Appeals in
Western Australia – 11/08/2025
The creation of
the then Family Court by the passing of the Family Law Act, 1975,
required each of the states to refer their governance of ‘matrimonial causes’
to the Federal Government. The Western
Australia state government was not so keen on that idea and retained
matrimonial causes within state jurisdiction.

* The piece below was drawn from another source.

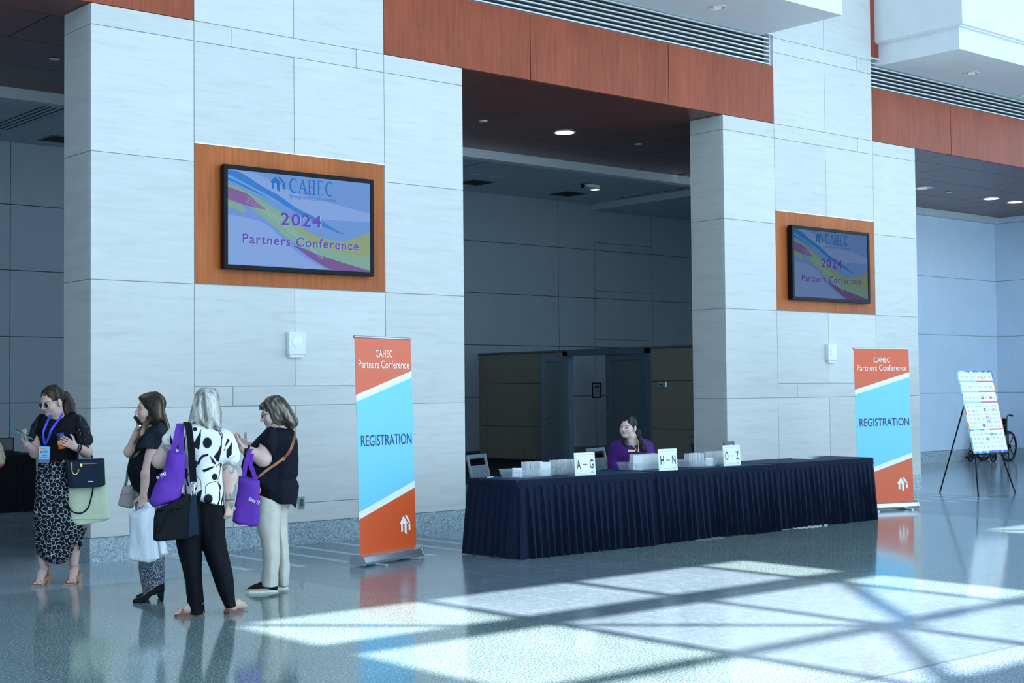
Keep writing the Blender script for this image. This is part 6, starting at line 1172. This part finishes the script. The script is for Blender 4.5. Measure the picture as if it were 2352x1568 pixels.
F.chain([e5(390, 900, .04), e5(320, 1300, .0)], [.062, .058], .05); F.chain([e5(1100, 900, .04), e5(1215, 1300, .0)], [.062, .058], .05); F.chain([e5(320, 1300, .0), e5(430, 1500, -.2)], [.058, .045], .03); F.chain([e5(1215, 1300, .0), e5(1080, 1500, -.2)], [.058, .045], .03); F.chain([(0, .05, .6), (0, .05, .5)], [.14, .14], .03); F.wob(.006, 26, (1, 1, .7), 71); v, f_ = F.mesh(); np_mesh('purple_sweater', v, f_, 'purple_knit', t)
F = Field(.005)
for s_ in (-1, 1): F.chain([(s_*.1, .05, .54), (s_*.12, -.36, .55), (s_*.12, -.40, .14)], [.10, .08, .06], .03)
F.wob(.005, 30, (1, 1, 1), 72); v, f_ = F.mesh(); np_mesh('trousers', v, f_, 'ladies_black', t)
for s_ in (-1, 1):
    F = Field(.005); F.seg((s_*.12, -.42, .06), (s_*.13, -.58, .04), .05, .035, .02); F.cut((0, 0, 0.004), (0, 0, -1)); v, f_ = F.mesh(); np_mesh('shoe', v, f_, 'black_leather', t)
F = Field(.0035); F.ell(q(-.022, .036, 0), (.083, .098, .088), R, .01); F.ell(q(.09, -.035, 0), (.098, .06, .10), R, .008, True); F.ell(q(.0, -.02, .086), (.03, .028, .036), R, .004, True)
br = [e5(880, 480, .05), e5(900, 560, .03), e5(920, 640, -.02), e5(940, 720, -.08)]
for i in range(9):
    u = i/8*3; k_ = min(int(u), 2); p = br[k_]*(1-u+k_)+br[k_+1]*(u-k_); F.ell(p+np.array([.008*(-1)**i, 0, 0]), (.020, .018, .016), None, .006)
F.chain([br[3], e5(990, 850, -.14), e5(1040, 940, -.165), e5(1075, 985, -.17)], [.018, .030, .034, .018], .01, ((0, 1, 0), .6)); F.chain([e5(560, 600, .03), e5(570, 700, -.07), e5(598, 790, -.13), e5(632, 888, -.165)], [.010, .018, .029, .009], .01, ((0, 1, 0), .6)); F.wob(.0025, 130, (1, 1, .4), 73); v, f_ = F.mesh(); np_mesh('hair', v, f_, 'hair', t, col=paint_streaks(v, (.006, .006, .008), (.014, .013, .017), (.05, .05, .06), 90, 11, (.1, 0, -1)))
mb = MB(); mb.tube([e5(840, 650, -.05), e5(885, 740, -.10), e5(905, 850, -.15), e5(905, 950, -.175), e5(890, 1000, -.178), e5(820, 930, -.17), e5(740, 850, -.145), e5(670, 790, -.12), e5(545, 660, -.06)], .0045, 6); mb.tube([e5(893, 1000, -.18), e5(910, 1035, -.18)], .008, 6); mb.build('necklace', 'gold', t, True); mb = MB(); mb.box(-.038, .038, -.003, .003, -.011, .011, 0, Matrix.Translation(e5(745, 992, -.172)) @ Matrix.Rotation(.05, 4, 'Y')); mb.build('name_tag', 'gold', t)
# patterned bag at the picture edge, on the draped table's near side
fr = Frame(4.30, -.62); t2, b0 = sub_thing('shoulder_bag', 'tan patterned bag with red-brown base cut off by the picture edge', 'bag', fr, fr.P(-14, 1076, 0)); F = Field(.004); F.poly([(lambda p: (p[0], p[2]))(fr.P(*p)) for p in ((-40, 1020), (0, 1015), (6, 1025), (13, 1050), (10, 1064), (-6, 1076), (-40, 1078))], 0, .06, .05, thin=.02); v, f_ = F.mesh(); np_mesh('bag_body', v, f_, 'bag_tan', t2, b0)
F = Field(.004); F.poly([(lambda p: (p[0], p[2]))(fr.P(*p)) for p in ((-41, 1058), (0, 1060), (11, 1060), (9, 1068), (-6, 1079), (-41, 1081))], 0, .066, .05, thin=.02); v, f_ = F.mesh(); np_mesh('base_panel', v, f_, 'bag_red', t2, b0); mb = LMB(b0); mb.tube([fr.P(-30, 1020), fr.P(-28, 960), fr.P(-14, 960), fr.P(-4, 1018)], .008); mb.build('handle', 'tan_leather', t2, True)

# ------------------------------------------------------------------ light
w = bpy.data.worlds.new('world'); SC.world = w; w.use_nodes = True
bg = w.node_tree.nodes['Background']; bg.inputs[0].default_value = (.55, .795, 1.0, 1); bg.inputs[1].default_value = 3.0
sd = bpy.data.lights.new('sun', 'SUN'); sd.energy = 18.5; sd.angle = math.radians(.65); sd.color = (.95, .98, 1.)
so = bpy.data.objects.new('sun', sd); COL.objects.link(so); so.location = (8, -25, 20)
dirv = Vector((math.sin(SUN_AZ)*math.cos(SUN_EL), math.cos(SUN_EL)*math.cos(SUN_AZ), -math.sin(SUN_EL)))
so.rotation_euler = dirv.to_track_quat('-Z', 'Y').to_euler()

for k, (x, e) in enumerate(((8.5, 50), (15.5, 50), (21, 16), (26.3, 45))):   # added fill lights, hidden behind the dropped band, to brighten the concourse
    ld = bpy.data.lights.new('added_fill_lamp', 'AREA'); ld.shape = 'RECTANGLE'; ld.size = 5; ld.size_y = .5; ld.energy = e; ld.color = (.72, .86, 1.)
    lo_ = bpy.data.objects.new('added_fill_lamp', ld); COL.objects.link(lo_); lo_.location = (x, 4.75, 5.95) if k < 3 else (25.8, 1.5, 5.1)
    lo_.rotation_euler = Vector((0, 1, -.55)).to_track_quat('-Z', 'Y').to_euler() if k < 3 else (0, 0, 0)
    if k == 3: bpy.data.objects.remove(lo_)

Accordingly, that Court operates as the Family Court of Western
Australia (‘FCWA’) and with its own legislation the Family Court Act 1997
(FCA). Further, although the Federal
Circuit and Family Court (Family Law) Rules 2021 do apply in Western
Australia, the state has its own set of Rules, being the Family Court Rules
2021 (WA), which take precedence where any inconsistency exists.
In August 2025,
in the case of Dunne -v- Lloyd [2025] WASCA 119 (‘Dunne
-v- Lloyd’), the Supreme Court of Western Australia (SCWA) was asked to make a determination
as to where appeals lie from the Family Court of Western Australia. That is, did Division 1 of the Federal
Circuit and Family Court of Australia (‘FCFCA’) have jurisdiction, or was it
the SCWA?
Dunne -v- Lloyd
involved proceedings relating to an ex nuptial child where the parents lived in
different states. The appellant mother
was residing in Perth and the respondent father was residing in rural South
Australia. In the primary proceedings
Orders were made for the five-year-old child to reside primarily with the
father, with limited access to the mother, which was a reversal of the child’s
living arrangements prior to trial. The
mother then appealed those Orders and the Attorney General for Western
Australia joined as an Intervener, pursuant to s78B of the Judiciary Act
1903 (Cth).
The Court found
that as the parents were unmarried and that:
“… the applicable State law is contained in Part 5 of the FCA. Part 5 prescribes the State law
where there is a child of unmarried parents, the child is present in the State
and one parent is resident in the State: s 36(2) and (3) of the FCA. These conditions were all
met in this case at the time of the trial. It follows that, in hearing and
determining this case, the trial judge was exercising federal jurisdiction, but
applying State statute law in the exercise of that jurisdiction.”
The Court was in
agreement that as the proceedings related to an ex nuptial child then the
appropriate forum for the appeal was the Supreme Court of Western Australia and
not the Federal Circuit and Family Court of Australia (Division 1).